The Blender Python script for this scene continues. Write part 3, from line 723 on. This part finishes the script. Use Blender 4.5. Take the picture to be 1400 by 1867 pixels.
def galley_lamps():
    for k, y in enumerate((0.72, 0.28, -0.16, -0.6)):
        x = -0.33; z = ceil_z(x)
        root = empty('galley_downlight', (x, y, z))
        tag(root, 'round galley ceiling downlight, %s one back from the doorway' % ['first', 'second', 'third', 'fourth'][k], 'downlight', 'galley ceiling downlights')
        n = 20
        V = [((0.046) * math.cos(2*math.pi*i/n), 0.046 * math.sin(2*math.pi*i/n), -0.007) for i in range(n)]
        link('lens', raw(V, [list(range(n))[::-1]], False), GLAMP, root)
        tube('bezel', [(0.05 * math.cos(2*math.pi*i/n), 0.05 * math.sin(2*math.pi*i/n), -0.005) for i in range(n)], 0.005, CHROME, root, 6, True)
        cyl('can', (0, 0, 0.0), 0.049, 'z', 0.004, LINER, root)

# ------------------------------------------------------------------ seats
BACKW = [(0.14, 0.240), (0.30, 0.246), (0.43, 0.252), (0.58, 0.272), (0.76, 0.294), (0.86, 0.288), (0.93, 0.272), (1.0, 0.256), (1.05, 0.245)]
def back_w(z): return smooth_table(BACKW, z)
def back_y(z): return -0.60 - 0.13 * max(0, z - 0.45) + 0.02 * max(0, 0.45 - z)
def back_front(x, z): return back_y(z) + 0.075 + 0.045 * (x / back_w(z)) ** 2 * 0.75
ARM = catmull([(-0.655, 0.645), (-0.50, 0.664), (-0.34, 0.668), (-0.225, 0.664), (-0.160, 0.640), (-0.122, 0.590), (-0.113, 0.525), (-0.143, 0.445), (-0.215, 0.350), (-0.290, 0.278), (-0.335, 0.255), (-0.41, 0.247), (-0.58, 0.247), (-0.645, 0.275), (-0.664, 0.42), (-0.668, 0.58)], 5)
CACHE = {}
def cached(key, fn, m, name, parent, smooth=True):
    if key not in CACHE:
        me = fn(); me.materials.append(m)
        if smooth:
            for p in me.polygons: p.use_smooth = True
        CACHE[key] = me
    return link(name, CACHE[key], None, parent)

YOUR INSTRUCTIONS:
Return, please, the lines of the data from the first through the line containing "cyl('can', (0, 0, 0.0), 0.049, 'z', 0.004, LINER, root)", both kept, exactly as they stand and nothing more.

EXERCISE OUTPUT:
The Blender Python script for this scene continues. Write part 3, from line 723 on. This part finishes the script. Use Blender 4.5. Take the picture to be 1400 by 1867 pixels.
def galley_lamps():
    for k, y in enumerate((0.72, 0.28, -0.16, -0.6)):
        x = -0.33; z = ceil_z(x)
        root = empty('galley_downlight', (x, y, z))
        tag(root, 'round galley ceiling downlight, %s one back from the doorway' % ['first', 'second', 'third', 'fourth'][k], 'downlight', 'galley ceiling downlights')
        n = 20
        V = [((0.046) * math.cos(2*math.pi*i/n), 0.046 * math.sin(2*math.pi*i/n), -0.007) for i in range(n)]
        link('lens', raw(V, [list(range(n))[::-1]], False), GLAMP, root)
        tube('bezel', [(0.05 * math.cos(2*math.pi*i/n), 0.05 * math.sin(2*math.pi*i/n), -0.005) for i in range(n)], 0.005, CHROME, root, 6, True)
        cyl('can', (0, 0, 0.0), 0.049, 'z', 0.004, LINER, root)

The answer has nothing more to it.